## Short problem
Reproduce all of the data below without alteration; exclude every picture.

==============================

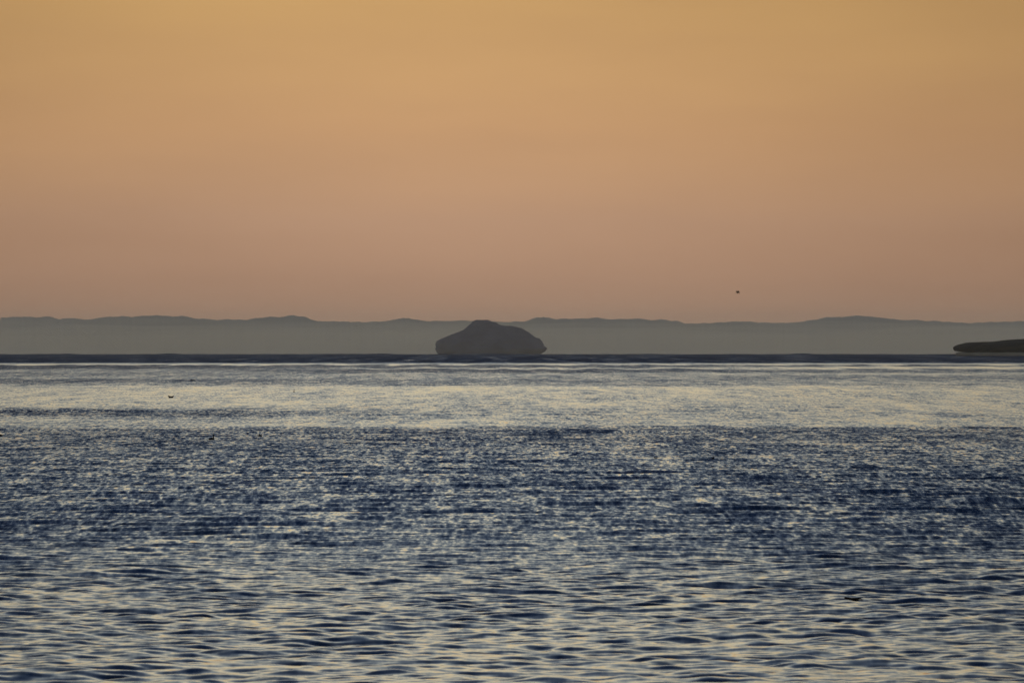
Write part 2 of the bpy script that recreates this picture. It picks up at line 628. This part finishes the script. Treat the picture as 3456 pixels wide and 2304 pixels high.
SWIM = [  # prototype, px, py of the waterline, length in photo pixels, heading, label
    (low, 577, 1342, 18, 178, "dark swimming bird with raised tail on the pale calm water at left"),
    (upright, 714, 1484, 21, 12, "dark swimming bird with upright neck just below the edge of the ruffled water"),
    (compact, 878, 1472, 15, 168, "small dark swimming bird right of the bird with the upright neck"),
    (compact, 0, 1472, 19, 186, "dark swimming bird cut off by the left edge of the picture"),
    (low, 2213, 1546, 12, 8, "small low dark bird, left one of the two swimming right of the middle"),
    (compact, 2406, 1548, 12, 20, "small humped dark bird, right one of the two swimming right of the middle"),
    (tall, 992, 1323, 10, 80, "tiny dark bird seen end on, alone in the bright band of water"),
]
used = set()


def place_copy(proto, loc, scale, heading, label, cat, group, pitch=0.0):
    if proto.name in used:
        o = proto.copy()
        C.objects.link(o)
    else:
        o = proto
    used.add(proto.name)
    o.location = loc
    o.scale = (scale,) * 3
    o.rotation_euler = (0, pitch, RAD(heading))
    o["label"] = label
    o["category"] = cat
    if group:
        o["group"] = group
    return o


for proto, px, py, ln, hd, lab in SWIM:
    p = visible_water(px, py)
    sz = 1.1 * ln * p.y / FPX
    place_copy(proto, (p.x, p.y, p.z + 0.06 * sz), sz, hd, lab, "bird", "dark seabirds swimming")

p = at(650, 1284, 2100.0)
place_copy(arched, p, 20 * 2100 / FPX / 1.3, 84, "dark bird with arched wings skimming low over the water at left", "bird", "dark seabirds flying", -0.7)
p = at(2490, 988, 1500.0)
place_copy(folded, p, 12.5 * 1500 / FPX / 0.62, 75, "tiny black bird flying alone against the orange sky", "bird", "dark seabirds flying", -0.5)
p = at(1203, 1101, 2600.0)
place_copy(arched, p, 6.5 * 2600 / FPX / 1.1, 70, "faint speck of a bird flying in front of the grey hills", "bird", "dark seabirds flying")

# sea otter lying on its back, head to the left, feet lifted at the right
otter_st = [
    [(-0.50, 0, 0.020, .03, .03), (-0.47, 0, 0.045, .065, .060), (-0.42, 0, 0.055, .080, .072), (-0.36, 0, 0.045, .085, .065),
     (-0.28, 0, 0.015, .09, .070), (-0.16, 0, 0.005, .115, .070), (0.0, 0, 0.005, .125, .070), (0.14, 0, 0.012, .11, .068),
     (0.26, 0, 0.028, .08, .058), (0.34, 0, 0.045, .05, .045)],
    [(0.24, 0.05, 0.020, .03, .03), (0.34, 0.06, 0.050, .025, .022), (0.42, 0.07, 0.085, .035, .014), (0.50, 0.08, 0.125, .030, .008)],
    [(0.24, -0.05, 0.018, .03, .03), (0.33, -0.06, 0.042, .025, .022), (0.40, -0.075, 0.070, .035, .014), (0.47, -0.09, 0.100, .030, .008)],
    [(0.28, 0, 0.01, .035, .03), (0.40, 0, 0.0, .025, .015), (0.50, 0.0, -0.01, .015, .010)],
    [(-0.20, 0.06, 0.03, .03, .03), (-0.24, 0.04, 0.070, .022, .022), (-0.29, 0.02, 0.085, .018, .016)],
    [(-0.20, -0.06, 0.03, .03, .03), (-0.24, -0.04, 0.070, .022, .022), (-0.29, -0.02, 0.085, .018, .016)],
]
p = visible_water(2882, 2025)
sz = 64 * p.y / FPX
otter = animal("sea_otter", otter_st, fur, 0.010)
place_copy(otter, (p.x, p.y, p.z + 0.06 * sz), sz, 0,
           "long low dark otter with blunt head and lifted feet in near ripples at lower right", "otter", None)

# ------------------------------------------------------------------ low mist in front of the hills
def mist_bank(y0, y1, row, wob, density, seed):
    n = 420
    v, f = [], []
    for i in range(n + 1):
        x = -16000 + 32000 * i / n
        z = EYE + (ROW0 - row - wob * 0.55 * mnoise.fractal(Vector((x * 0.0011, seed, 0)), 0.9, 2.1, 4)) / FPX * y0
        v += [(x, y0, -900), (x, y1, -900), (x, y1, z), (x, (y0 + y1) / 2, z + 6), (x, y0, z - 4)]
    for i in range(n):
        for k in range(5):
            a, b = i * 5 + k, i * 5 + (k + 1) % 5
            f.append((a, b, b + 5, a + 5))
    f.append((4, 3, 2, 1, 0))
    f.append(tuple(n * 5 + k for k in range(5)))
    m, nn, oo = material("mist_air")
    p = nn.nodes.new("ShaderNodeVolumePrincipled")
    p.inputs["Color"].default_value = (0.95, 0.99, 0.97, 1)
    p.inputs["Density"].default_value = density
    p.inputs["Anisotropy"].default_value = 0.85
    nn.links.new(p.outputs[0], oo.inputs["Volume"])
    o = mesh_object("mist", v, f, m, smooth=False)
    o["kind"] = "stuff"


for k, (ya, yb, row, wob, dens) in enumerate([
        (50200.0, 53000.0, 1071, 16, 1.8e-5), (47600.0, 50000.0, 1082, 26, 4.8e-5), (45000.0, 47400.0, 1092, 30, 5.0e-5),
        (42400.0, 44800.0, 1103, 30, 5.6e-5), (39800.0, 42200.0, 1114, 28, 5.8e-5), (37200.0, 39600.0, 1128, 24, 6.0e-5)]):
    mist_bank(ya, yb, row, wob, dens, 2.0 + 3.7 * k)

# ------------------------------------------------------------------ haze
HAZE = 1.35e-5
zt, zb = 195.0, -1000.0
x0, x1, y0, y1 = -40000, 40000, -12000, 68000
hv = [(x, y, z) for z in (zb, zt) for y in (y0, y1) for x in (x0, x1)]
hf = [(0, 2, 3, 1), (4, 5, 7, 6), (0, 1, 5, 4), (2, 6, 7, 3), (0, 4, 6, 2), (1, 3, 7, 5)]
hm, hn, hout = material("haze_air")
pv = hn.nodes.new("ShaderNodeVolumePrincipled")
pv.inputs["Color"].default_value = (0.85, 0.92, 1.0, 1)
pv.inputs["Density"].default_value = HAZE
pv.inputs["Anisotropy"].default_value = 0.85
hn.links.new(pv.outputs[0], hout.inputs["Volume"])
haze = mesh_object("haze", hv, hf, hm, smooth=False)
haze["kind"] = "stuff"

==============================

## The output
Write part 2 of the bpy script that recreates this picture. It picks up at line 628. This part finishes the script. Treat the picture as 3456 pixels wide and 2304 pixels high.
SWIM = [  # prototype, px, py of the waterline, length in photo pixels, heading, label
    (low, 577, 1342, 18, 178, "dark swimming bird with raised tail on the pale calm water at left"),
    (upright, 714, 1484, 21, 12, "dark swimming bird with upright neck just below the edge of the ruffled water"),
    (compact, 878, 1472, 15, 168, "small dark swimming bird right of the bird with the upright neck"),
    (compact, 0, 1472, 19, 186, "dark swimming bird cut off by the left edge of the picture"),
    (low, 2213, 1546, 12, 8, "small low dark bird, left one of the two swimming right of the middle"),
    (compact, 2406, 1548, 12, 20, "small humped dark bird, right one of the two swimming right of the middle"),
    (tall, 992, 1323, 10, 80, "tiny dark bird seen end on, alone in the bright band of water"),
]
used = set()


def place_copy(proto, loc, scale, heading, label, cat, group, pitch=0.0):
    if proto.name in used:
        o = proto.copy()
        C.objects.link(o)
    else:
        o = proto
    used.add(proto.name)
    o.location = loc
    o.scale = (scale,) * 3
    o.rotation_euler = (0, pitch, RAD(heading))
    o["label"] = label
    o["category"] = cat
    if group:
        o["group"] = group
    return o


for proto, px, py, ln, hd, lab in SWIM:
    p = visible_water(px, py)
    sz = 1.1 * ln * p.y / FPX
    place_copy(proto, (p.x, p.y, p.z + 0.06 * sz), sz, hd, lab, "bird", "dark seabirds swimming")

p = at(650, 1284, 2100.0)
place_copy(arched, p, 20 * 2100 / FPX / 1.3, 84, "dark bird with arched wings skimming low over the water at left", "bird", "dark seabirds flying", -0.7)
p = at(2490, 988, 1500.0)
place_copy(folded, p, 12.5 * 1500 / FPX / 0.62, 75, "tiny black bird flying alone against the orange sky", "bird", "dark seabirds flying", -0.5)
p = at(1203, 1101, 2600.0)
place_copy(arched, p, 6.5 * 2600 / FPX / 1.1, 70, "faint speck of a bird flying in front of the grey hills", "bird", "dark seabirds flying")

# sea otter lying on its back, head to the left, feet lifted at the right
otter_st = [
    [(-0.50, 0, 0.020, .03, .03), (-0.47, 0, 0.045, .065, .060), (-0.42, 0, 0.055, .080, .072), (-0.36, 0, 0.045, .085, .065),
     (-0.28, 0, 0.015, .09, .070), (-0.16, 0, 0.005, .115, .070), (0.0, 0, 0.005, .125, .070), (0.14, 0, 0.012, .11, .068),
     (0.26, 0, 0.028, .08, .058), (0.34, 0, 0.045, .05, .045)],
    [(0.24, 0.05, 0.020, .03, .03), (0.34, 0.06, 0.050, .025, .022), (0.42, 0.07, 0.085, .035, .014), (0.50, 0.08, 0.125, .030, .008)],
    [(0.24, -0.05, 0.018, .03, .03), (0.33, -0.06, 0.042, .025, .022), (0.40, -0.075, 0.070, .035, .014), (0.47, -0.09, 0.100, .030, .008)],
    [(0.28, 0, 0.01, .035, .03), (0.40, 0, 0.0, .025, .015), (0.50, 0.0, -0.01, .015, .010)],
    [(-0.20, 0.06, 0.03, .03, .03), (-0.24, 0.04, 0.070, .022, .022), (-0.29, 0.02, 0.085, .018, .016)],
    [(-0.20, -0.06, 0.03, .03, .03), (-0.24, -0.04, 0.070, .022, .022), (-0.29, -0.02, 0.085, .018, .016)],
]
p = visible_water(2882, 2025)
sz = 64 * p.y / FPX
otter = animal("sea_otter", otter_st, fur, 0.010)
place_copy(otter, (p.x, p.y, p.z + 0.06 * sz), sz, 0,
           "long low dark otter with blunt head and lifted feet in near ripples at lower right", "otter", None)

# ------------------------------------------------------------------ low mist in front of the hills
def mist_bank(y0, y1, row, wob, density, seed):
    n = 420
    v, f = [], []
    for i in range(n + 1):
        x = -16000 + 32000 * i / n
        z = EYE + (ROW0 - row - wob * 0.55 * mnoise.fractal(Vector((x * 0.0011, seed, 0)), 0.9, 2.1, 4)) / FPX * y0
        v += [(x, y0, -900), (x, y1, -900), (x, y1, z), (x, (y0 + y1) / 2, z + 6), (x, y0, z - 4)]
    for i in range(n):
        for k in range(5):
            a, b = i * 5 + k, i * 5 + (k + 1) % 5
            f.append((a, b, b + 5, a + 5))
    f.append((4, 3, 2, 1, 0))
    f.append(tuple(n * 5 + k for k in range(5)))
    m, nn, oo = material("mist_air")
    p = nn.nodes.new("ShaderNodeVolumePrincipled")
    p.inputs["Color"].default_value = (0.95, 0.99, 0.97, 1)
    p.inputs["Density"].default_value = density
    p.inputs["Anisotropy"].default_value = 0.85
    nn.links.new(p.outputs[0], oo.inputs["Volume"])
    o = mesh_object("mist", v, f, m, smooth=False)
    o["kind"] = "stuff"


for k, (ya, yb, row, wob, dens) in enumerate([
        (50200.0, 53000.0, 1071, 16, 1.8e-5), (47600.0, 50000.0, 1082, 26, 4.8e-5), (45000.0, 47400.0, 1092, 30, 5.0e-5),
        (42400.0, 44800.0, 1103, 30, 5.6e-5), (39800.0, 42200.0, 1114, 28, 5.8e-5), (37200.0, 39600.0, 1128, 24, 6.0e-5)]):
    mist_bank(ya, yb, row, wob, dens, 2.0 + 3.7 * k)

# ------------------------------------------------------------------ haze
HAZE = 1.35e-5
zt, zb = 195.0, -1000.0
x0, x1, y0, y1 = -40000, 40000, -12000, 68000
hv = [(x, y, z) for z in (zb, zt) for y in (y0, y1) for x in (x0, x1)]
hf = [(0, 2, 3, 1), (4, 5, 7, 6), (0, 1, 5, 4), (2, 6, 7, 3), (0, 4, 6, 2), (1, 3, 7, 5)]
hm, hn, hout = material("haze_air")
pv = hn.nodes.new("ShaderNodeVolumePrincipled")
pv.inputs["Color"].default_value = (0.85, 0.92, 1.0, 1)
pv.inputs["Density"].default_value = HAZE
pv.inputs["Anisotropy"].default_value = 0.85
hn.links.new(pv.outputs[0], hout.inputs["Volume"])
haze = mesh_object("haze", hv, hf, hm, smooth=False)
haze["kind"] = "stuff"